**WORK TO DO**
Copy every line in the records below that contains the word "pixels".

....................

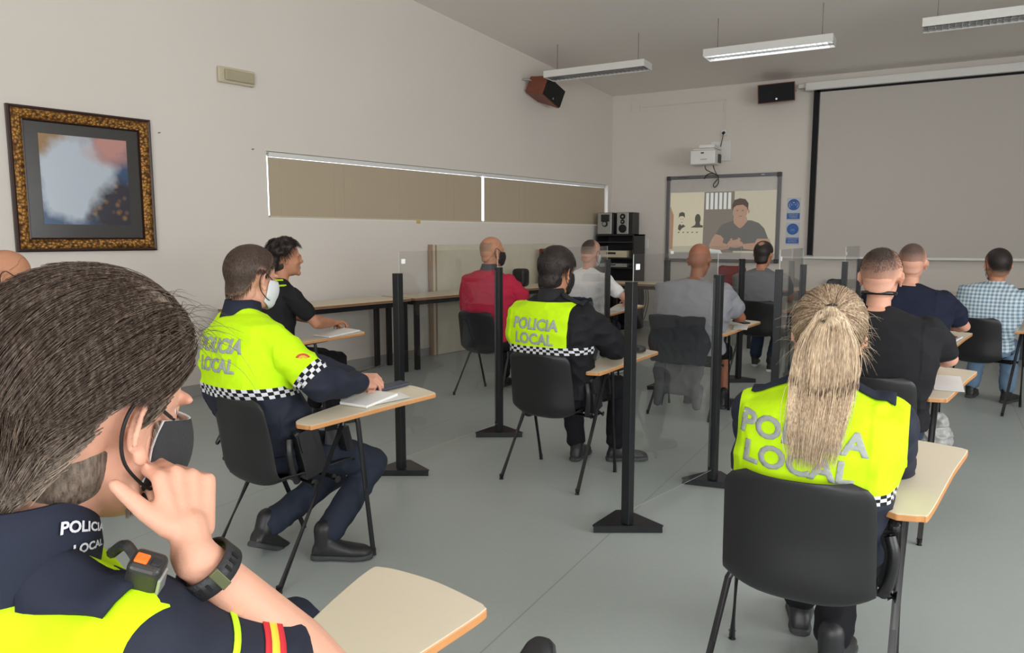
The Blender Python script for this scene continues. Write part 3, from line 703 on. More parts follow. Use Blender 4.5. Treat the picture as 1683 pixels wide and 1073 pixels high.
def chair_parts(t, tablet=True):
    bm = shell_mesh(); o = obj('seat_shell', bm, M_BLACKPL, t, smooth=True)
    sd = o.modifiers.new('thick', 'SOLIDIFY'); sd.thickness = .007; sd.offset = -1
    bv = o.modifiers.new('bevel', 'BEVEL'); bv.width = .002; bv.segments = 2
    legs = [('L', (-.265, -.23, .011), (-.215, -.03, .41), (-.215, -.03, .41)), ('L', (-.265, .25, .011), (-.215, .07, .41), (-.215, .07, .41))]
    if tablet: legs += [('R', (.25, -.23, .011), (.262, .12, .675), None), ('R', (.26, .26, .011), (.268, .18, .675), None)]
    else: legs += [('R', (.265, -.23, .011), (.215, -.03, .41), None), ('R', (.265, .25, .011), (.215, .07, .41), None)]
    for sd_, a, b, _ in legs:
        bm = bmesh.new(); a = V(a); b = V(b)
        pts = [a, a.lerp(b, .9), b + V((-.01 if sd_ == 'R' else .02, 0, .010))] if not tablet or sd_ == 'L' else [a, a.lerp(b, .95), b + V((-.008, 0, .012))]
        tube(bm, pts, .0115, 12); tube(bm, [a - V((0, 0, .010)), a + V((0, 0, .02))], .0135, 12)
        o = auto(obj('leg', bm, M_BLACKMET, t))
    bm = bmesh.new()
    for y in (-.03, .07): tube(bm, [(-.215, y, .412), (.235 if tablet else .215, y, .412)], .012, 10)
    tube(bm, [(-.215, -.05, .412), (-.215, .09, .412)], .012, 8)
    for s in (-1, 1): box(bm, (s * .12, .02, .422), (.04, .16, .03))
    if tablet:
        tube(bm, [(.235, -.03, .412), (.256, -.03, .41)], .018, 10); tube(bm, [(.235, .07, .412), (.264, .07, .41)], .016, 10)
    auto(obj('seat_frame', bm, M_BLACKMET, t))
    if tablet:
        bm = bmesh.new(); pts = tablet_outline()
        zs = [tab_z(p[1]) for p in pts]
        prism(bm, pts, [z - .020 for z in zs], zs)
        o = obj('writing_tablet', bm, [M_CREAM, M_EDGE], t)
        for p in o.data.polygons: p.material_index = 0 if p.normal.z > .9 else 1
        bevel(o, .004, 2)
        bm = bmesh.new(); box(bm, (.265, .16, tab_z(.16) - .034), (.05, .22, .012), Matrix.Rotation(R(4.8), 3, 'X')); tube(bm, [(.262, .06, .68), (.268, .24, .695)], .010, 8)
        auto(obj('tablet_bracket', bm, M_BLACKMET, t))
def chair(x, y, h, label, tablet=True, group=None, name=None):
    t = thing(name or ('tablet_arm_chair' if tablet else 'shell_chair'), label, 'chair', (x, y, 0), -R(h), group)
    chair_parts(t, tablet); return t

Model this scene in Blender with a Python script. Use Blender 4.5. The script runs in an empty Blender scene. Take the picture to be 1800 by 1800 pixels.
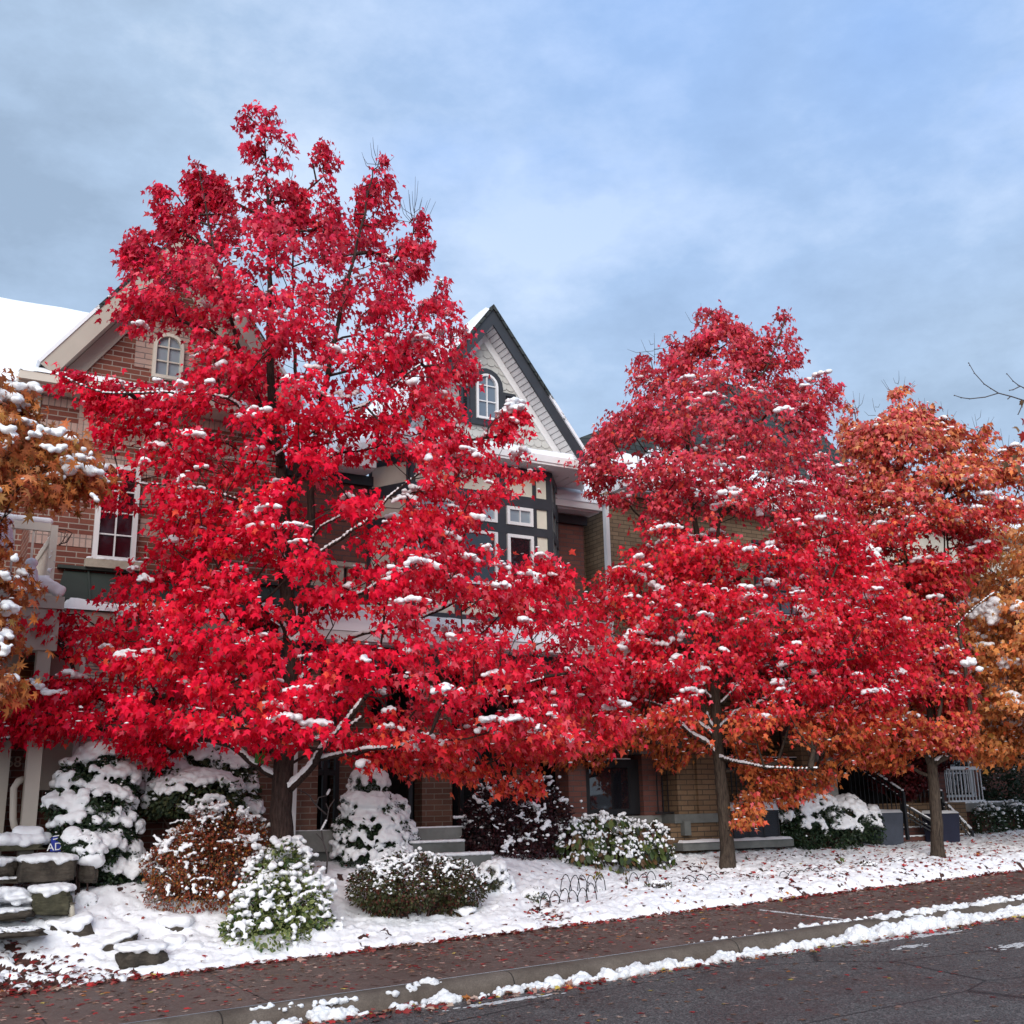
import bpy, math, random
import numpy as np
from mathutils import Vector, noise
random.seed(7)
RNG = np.random.default_rng(7)
R = math.radians
sc = bpy.context.scene
COL = sc.collection

# ------------------------------------------------------------------ camera
F = 1940.0; PITCH = R(15); ROLL = R(1.1); YAW = R(60.2); H = 2.0; SL = 0.033
fh = Vector((math.cos(YAW), math.sin(YAW), 0)); r0 = Vector((math.sin(YAW), -math.cos(YAW), 0))
FW = fh * math.cos(PITCH) + Vector((0, 0, 1)) * math.sin(PITCH)
u0 = r0.cross(FW)
RT = r0 * math.cos(ROLL) - u0 * math.sin(ROLL)
UP = r0 * math.sin(ROLL) + u0 * math.cos(ROLL)
CAM = Vector((0, 0, H))

def ray(x, y):
    return FW + RT * ((x - 900) / F) + UP * ((900 - y) / F)

def at(x, y, Y):
    d = ray(x, y); return CAM + d * (Y / d.y)

def xz(x, y, Y):
    p = at(x, y, Y); return p.x, p.z

def proj(p):
    q = Vector(p) - CAM; z = q.dot(FW)
    return 900 + F * q.dot(RT) / z, 900 - F * q.dot(UP) / z, z

from bpy import data as D
cam = D.objects.new('camera', D.cameras.new('camera')); COL.objects.link(cam)
cam.data.sensor_width = 36; cam.data.lens = F / 1800 * 36
cam.data.clip_start = 0.1; cam.data.clip_end = 2000
from mathutils import Matrix
m3 = Matrix((RT, UP, -FW)).transposed()
cam.matrix_world = Matrix.Translation(CAM) @ m3.to_4x4()
sc.camera = cam

# ------------------------------------------------------------------ objects
def tag(o, label=None, cat=None, group=None, kind=None):
    if label: o['label'] = label
    if cat: o['category'] = cat
    if group: o['group'] = group
    if kind: o['kind'] = kind
    return o

def empty(name, loc, label, cat, group=None):
    o = D.objects.new(name, None); COL.objects.link(o); o.location = loc
    o.empty_display_size = 0.2
    return tag(o, label, cat, group)

def link(name, me, mat=None, parent=None, kind=None):
    o = D.objects.new(name, me); COL.objects.link(o)
    if mat: me.materials.append(mat)
    if parent is not None:
        o.parent = parent
        off = Vector(parent.location) if parent.parent is None else Vector((0, 0, 0))
        o.matrix_parent_inverse = Matrix.Translation(-off)
    if kind: o['kind'] = kind
    return o

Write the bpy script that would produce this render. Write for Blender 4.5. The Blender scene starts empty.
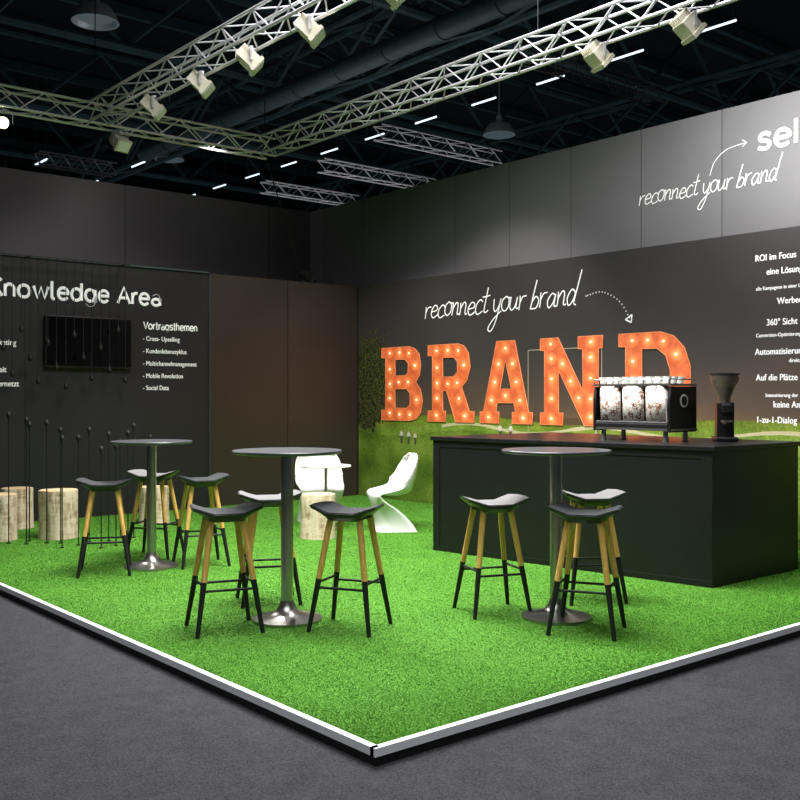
import bpy, bmesh, math, random
import numpy as np
from mathutils import Vector, Matrix
random.seed(7)
sc = bpy.context.scene
try:
    sc.view_settings.view_transform = 'Standard'
except Exception:
    pass
COL = sc.collection

# ------------------------------------------------------------ helpers
def lin(c):
    out = []
    for v in c:
        v = v / 255.0
        out.append(v / 12.92 if v <= 0.04045 else ((v + 0.055) / 1.055) ** 2.4)
    return (out[0], out[1], out[2], 1.0)

def mat(name, rgb, rough=0.5, metal=0.0, var=0.0, scale=20.0, bump=0.0, emit=None, estr=0.0, alpha=1.0, rgb2=None, stretch=None, trans=0.0):
    m = bpy.data.materials.new(name); m.use_nodes = True
    nt = m.node_tree; b = nt.nodes["Principled BSDF"]
    b.inputs["Base Color"].default_value = lin(rgb)
    b.inputs["Roughness"].default_value = rough
    b.inputs["Metallic"].default_value = metal
    if trans: b.inputs["Transmission Weight"].default_value = trans
    if emit:
        b.inputs["Emission Color"].default_value = lin(emit)
        b.inputs["Emission Strength"].default_value = estr
    if var > 0 or bump > 0 or rgb2:
        tc = nt.nodes.new("ShaderNodeTexCoord")
        mp = nt.nodes.new("ShaderNodeMapping")
        if stretch: mp.inputs["Scale"].default_value = stretch
        nz = nt.nodes.new("ShaderNodeTexNoise")
        nz.inputs["Scale"].default_value = scale; nz.inputs["Detail"].default_value = 4
        nt.links.new(tc.outputs["Object"], mp.inputs["Vector"])
        nt.links.new(mp.outputs["Vector"], nz.inputs["Vector"])
        c1 = lin(rgb)
        if rgb2:
            lo, hi = lin(rgb2), c1
        else:
            lo = tuple(max(0, v * (1 - var)) for v in c1[:3]) + (1,)
            hi = tuple(min(1, v * (1 + var)) for v in c1[:3]) + (1,)
        cr = nt.nodes.new("ShaderNodeValToRGB")
        cr.color_ramp.elements[0].position = 0.35; cr.color_ramp.elements[0].color = lo
        cr.color_ramp.elements[1].position = 0.65; cr.color_ramp.elements[1].color = hi
        nt.links.new(nz.outputs["Fac"], cr.inputs["Fac"])
        nt.links.new(cr.outputs["Color"], b.inputs["Base Color"])
        if bump > 0:
            bp = nt.nodes.new("ShaderNodeBump"); bp.inputs["Strength"].default_value = bump
            bp.inputs["Distance"].default_value = 0.02
            nt.links.new(nz.outputs["Fac"], bp.inputs["Height"])
            nt.links.new(bp.outputs["Normal"], b.inputs["Normal"])
    return m

def finish(name, bm, mats, smooth=False, parent=None, loc=(0,0,0), rot=(0,0,0)):
    bmesh.ops.recalc_face_normals(bm, faces=bm.faces)
    me = bpy.data.meshes.new(name); bm.to_mesh(me); bm.free()
    for m in (mats if isinstance(mats, (list, tuple)) else [mats]): me.materials.append(m)
    if smooth:
        for p in me.polygons: p.use_smooth = True
        try: me.set_sharp_from_angle(angle=math.radians(40))
        except Exception: pass
    o = bpy.data.objects.new(name, me); COL.objects.link(o)
    o.location = loc; o.rotation_euler = rot
    if parent: o.parent = parent
    return o

def empty(name, loc, rz=0.0, label="", cat="", group=None):
    e = bpy.data.objects.new(name, None); e.empty_display_size = 0.1
    COL.objects.link(e); e.location = loc; e.rotation_euler = (0, 0, rz)
    tag(e, label, cat, group); return e

def tag(o, label, cat, group=None):
    o["label"] = label; o["category"] = cat
    if group: o["group"] = group
    return o

def struct(o, label=None):
    o["kind"] = "structure"
    if label: o["label"] = label
    return o

def box(bm, c, s, mi=0, M=None):
    c = Vector(c); hx, hy, hz = s[0]/2, s[1]/2, s[2]/2
    vs = []
    for dx, dy, dz in [(-1,-1,-1),(1,-1,-1),(1,1,-1),(-1,1,-1),(-1,-1,1),(1,-1,1),(1,1,1),(-1,1,1)]:
        p = Vector((dx*hx, dy*hy, dz*hz))
        if M is not None: p = M @ p
        vs.append(bm.verts.new(c + p))
    for f in [(0,3,2,1),(4,5,6,7),(0,1,5,4),(1,2,6,5),(2,3,7,6),(3,0,4,7)]:
        bm.faces.new([vs[i] for i in f]).material_index = mi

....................

**RESULT**
The Blender Python script for this scene continues. Write part 3, from line 703 on. More parts follow. Use Blender 4.5. Treat the picture as 1683 pixels wide and 1073 pixels high.
Model this scene in Blender with a Python script. Use Blender 4.5. The script runs in an empty Blender scene. Take the picture to be 1800 by 1800 pixels.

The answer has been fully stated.